[Dataset records]
▬▬▬▬▬▬▬▬▬▬
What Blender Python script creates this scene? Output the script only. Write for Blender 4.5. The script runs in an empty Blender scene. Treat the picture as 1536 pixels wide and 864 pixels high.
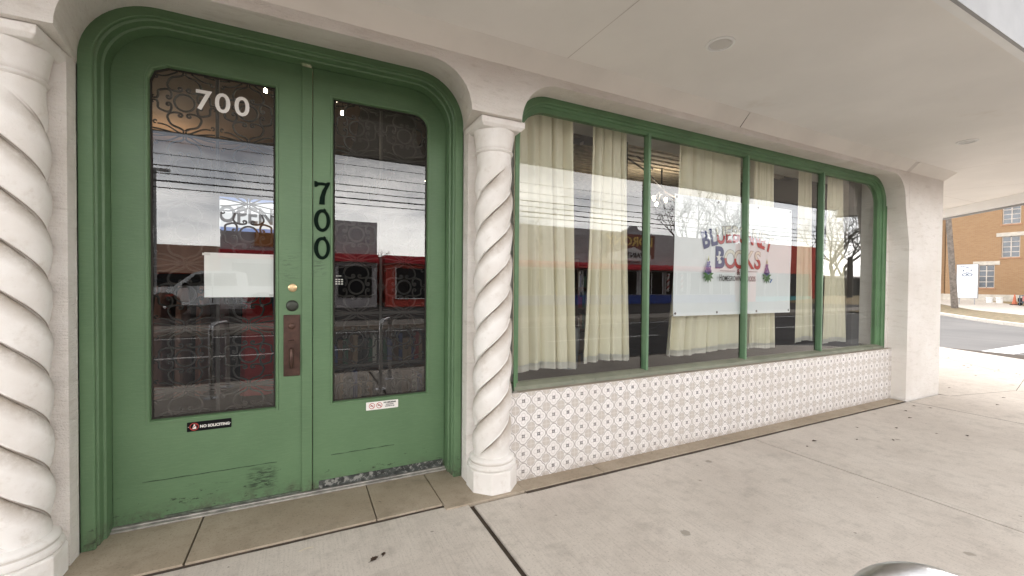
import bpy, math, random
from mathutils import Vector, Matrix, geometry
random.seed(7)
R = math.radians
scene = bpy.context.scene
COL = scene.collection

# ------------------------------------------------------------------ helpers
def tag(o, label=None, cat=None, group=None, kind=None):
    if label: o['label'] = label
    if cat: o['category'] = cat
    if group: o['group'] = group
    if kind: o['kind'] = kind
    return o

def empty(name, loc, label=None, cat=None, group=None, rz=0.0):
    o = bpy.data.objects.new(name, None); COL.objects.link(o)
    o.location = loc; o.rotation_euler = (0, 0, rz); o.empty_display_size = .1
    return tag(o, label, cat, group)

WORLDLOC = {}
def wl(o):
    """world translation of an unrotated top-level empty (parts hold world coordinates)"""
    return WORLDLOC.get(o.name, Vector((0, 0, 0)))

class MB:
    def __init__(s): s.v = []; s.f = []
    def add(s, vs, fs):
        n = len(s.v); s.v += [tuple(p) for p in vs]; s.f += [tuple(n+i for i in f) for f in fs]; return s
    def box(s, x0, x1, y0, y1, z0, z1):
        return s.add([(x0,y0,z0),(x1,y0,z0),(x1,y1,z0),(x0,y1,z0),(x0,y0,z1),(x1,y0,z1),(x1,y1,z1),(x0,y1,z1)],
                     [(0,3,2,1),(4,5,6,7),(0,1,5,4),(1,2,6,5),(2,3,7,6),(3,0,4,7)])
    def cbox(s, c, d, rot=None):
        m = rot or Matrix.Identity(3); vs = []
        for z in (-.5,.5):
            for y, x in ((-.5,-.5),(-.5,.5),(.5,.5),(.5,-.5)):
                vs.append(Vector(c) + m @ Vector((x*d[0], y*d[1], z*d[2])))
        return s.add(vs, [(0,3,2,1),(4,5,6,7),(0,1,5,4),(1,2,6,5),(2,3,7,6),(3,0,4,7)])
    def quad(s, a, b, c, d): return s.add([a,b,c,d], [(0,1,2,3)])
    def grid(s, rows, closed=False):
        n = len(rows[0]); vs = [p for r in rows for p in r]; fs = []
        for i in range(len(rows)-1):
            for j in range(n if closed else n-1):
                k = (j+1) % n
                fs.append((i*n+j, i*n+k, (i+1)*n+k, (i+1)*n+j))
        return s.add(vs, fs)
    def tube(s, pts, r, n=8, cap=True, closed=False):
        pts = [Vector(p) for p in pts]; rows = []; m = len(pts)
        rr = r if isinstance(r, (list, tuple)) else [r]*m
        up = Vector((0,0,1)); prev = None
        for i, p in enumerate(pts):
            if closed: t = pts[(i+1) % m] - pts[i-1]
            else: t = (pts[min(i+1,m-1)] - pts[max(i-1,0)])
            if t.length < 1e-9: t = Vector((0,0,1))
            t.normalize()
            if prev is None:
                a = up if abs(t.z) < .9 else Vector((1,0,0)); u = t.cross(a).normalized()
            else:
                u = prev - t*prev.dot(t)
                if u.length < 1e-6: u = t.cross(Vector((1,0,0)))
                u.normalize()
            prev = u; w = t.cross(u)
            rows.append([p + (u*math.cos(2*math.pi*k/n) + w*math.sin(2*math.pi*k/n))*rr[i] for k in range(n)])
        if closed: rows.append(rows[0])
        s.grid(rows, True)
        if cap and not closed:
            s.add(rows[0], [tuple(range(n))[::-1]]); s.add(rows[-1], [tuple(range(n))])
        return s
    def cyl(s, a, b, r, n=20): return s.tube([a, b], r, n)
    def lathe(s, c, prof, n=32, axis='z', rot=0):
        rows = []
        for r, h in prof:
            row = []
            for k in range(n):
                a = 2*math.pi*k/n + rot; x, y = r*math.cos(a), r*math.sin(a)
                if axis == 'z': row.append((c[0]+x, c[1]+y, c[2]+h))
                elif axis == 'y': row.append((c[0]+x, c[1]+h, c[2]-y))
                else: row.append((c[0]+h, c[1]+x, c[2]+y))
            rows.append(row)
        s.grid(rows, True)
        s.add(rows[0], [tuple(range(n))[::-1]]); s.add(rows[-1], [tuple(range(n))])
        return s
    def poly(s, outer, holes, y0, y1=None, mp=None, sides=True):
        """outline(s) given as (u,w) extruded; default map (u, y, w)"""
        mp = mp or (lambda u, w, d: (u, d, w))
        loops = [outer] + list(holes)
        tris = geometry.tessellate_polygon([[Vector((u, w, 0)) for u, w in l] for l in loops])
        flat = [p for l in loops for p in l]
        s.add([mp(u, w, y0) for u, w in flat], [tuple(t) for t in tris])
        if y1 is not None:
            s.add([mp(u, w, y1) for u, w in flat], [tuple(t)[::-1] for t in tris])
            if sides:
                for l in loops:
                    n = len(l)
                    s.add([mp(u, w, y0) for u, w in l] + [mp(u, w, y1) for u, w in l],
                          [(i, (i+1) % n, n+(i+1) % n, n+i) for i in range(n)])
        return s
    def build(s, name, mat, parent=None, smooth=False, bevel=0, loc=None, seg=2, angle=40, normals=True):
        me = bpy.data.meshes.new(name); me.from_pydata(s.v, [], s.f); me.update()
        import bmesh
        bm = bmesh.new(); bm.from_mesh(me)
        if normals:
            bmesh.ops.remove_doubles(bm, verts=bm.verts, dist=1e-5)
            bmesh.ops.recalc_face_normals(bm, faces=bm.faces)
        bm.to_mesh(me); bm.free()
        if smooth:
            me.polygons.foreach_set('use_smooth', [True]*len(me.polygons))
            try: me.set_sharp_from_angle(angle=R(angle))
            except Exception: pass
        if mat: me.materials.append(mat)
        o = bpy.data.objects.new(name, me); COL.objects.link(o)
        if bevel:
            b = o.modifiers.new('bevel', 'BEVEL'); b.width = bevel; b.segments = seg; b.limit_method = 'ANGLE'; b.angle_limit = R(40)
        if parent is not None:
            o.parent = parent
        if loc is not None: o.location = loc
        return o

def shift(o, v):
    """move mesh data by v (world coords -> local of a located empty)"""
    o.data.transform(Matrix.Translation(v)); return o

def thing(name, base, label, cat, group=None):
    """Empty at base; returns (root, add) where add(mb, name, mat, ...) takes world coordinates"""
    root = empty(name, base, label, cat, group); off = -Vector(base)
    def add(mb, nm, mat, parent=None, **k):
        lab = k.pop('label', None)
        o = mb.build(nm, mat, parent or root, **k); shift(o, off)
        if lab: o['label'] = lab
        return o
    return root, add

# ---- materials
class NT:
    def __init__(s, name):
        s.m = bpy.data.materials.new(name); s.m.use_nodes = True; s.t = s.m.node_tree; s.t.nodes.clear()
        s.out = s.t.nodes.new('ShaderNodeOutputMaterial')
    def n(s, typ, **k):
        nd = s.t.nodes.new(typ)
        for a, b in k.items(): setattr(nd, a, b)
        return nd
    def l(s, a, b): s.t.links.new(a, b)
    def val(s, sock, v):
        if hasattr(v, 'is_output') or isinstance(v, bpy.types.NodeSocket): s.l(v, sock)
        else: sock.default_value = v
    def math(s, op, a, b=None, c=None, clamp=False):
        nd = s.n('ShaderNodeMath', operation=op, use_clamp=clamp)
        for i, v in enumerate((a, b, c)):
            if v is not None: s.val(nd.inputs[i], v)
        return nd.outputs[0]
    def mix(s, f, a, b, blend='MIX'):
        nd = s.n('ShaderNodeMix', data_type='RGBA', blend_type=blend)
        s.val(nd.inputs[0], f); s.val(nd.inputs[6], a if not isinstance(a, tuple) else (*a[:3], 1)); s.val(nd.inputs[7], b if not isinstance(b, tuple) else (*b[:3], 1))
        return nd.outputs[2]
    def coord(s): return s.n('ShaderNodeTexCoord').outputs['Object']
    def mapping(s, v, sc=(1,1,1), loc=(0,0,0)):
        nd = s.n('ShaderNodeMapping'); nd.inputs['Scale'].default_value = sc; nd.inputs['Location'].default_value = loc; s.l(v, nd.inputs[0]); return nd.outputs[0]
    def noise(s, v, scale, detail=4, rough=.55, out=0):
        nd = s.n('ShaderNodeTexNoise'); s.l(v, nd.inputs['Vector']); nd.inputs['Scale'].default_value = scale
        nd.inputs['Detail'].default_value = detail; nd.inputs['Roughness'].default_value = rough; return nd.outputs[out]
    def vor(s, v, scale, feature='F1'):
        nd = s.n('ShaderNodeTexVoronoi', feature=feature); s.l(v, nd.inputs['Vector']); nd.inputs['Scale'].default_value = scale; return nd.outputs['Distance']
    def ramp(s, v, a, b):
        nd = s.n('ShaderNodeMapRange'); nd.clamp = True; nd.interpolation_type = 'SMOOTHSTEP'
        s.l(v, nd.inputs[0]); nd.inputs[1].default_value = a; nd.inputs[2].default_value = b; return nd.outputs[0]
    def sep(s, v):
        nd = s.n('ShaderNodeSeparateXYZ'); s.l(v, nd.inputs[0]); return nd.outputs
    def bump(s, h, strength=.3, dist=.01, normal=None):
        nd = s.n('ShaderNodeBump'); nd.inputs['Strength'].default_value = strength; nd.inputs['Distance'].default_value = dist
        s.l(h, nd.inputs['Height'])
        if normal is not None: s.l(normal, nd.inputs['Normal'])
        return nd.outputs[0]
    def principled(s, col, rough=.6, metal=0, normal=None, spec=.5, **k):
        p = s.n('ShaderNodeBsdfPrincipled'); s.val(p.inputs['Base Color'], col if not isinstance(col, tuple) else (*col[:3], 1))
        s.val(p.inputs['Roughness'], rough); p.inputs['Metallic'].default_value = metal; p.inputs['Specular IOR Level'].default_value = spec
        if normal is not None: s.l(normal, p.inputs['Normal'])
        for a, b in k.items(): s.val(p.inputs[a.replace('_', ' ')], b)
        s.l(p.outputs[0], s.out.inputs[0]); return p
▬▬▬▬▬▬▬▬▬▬
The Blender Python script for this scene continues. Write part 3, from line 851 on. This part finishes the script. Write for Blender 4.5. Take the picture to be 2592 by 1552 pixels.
▬▬▬▬▬▬▬▬▬▬
[Stated task] Give back, unchanged, each line from the one containing "What Blender Python" through the one containing "return WORLDLOC.get(o.name, Vector((0, 0, 0)))". Pictures are to be left out.

[Written response]
What Blender Python script creates this scene? Output the script only. Write for Blender 4.5. The script runs in an empty Blender scene. Treat the picture as 1536 pixels wide and 864 pixels high.
import bpy, math, random
from mathutils import Vector, Matrix, geometry
random.seed(7)
R = math.radians
scene = bpy.context.scene
COL = scene.collection

# ------------------------------------------------------------------ helpers
def tag(o, label=None, cat=None, group=None, kind=None):
    if label: o['label'] = label
    if cat: o['category'] = cat
    if group: o['group'] = group
    if kind: o['kind'] = kind
    return o

def empty(name, loc, label=None, cat=None, group=None, rz=0.0):
    o = bpy.data.objects.new(name, None); COL.objects.link(o)
    o.location = loc; o.rotation_euler = (0, 0, rz); o.empty_display_size = .1
    return tag(o, label, cat, group)

WORLDLOC = {}
def wl(o):
    """world translation of an unrotated top-level empty (parts hold world coordinates)"""
    return WORLDLOC.get(o.name, Vector((0, 0, 0)))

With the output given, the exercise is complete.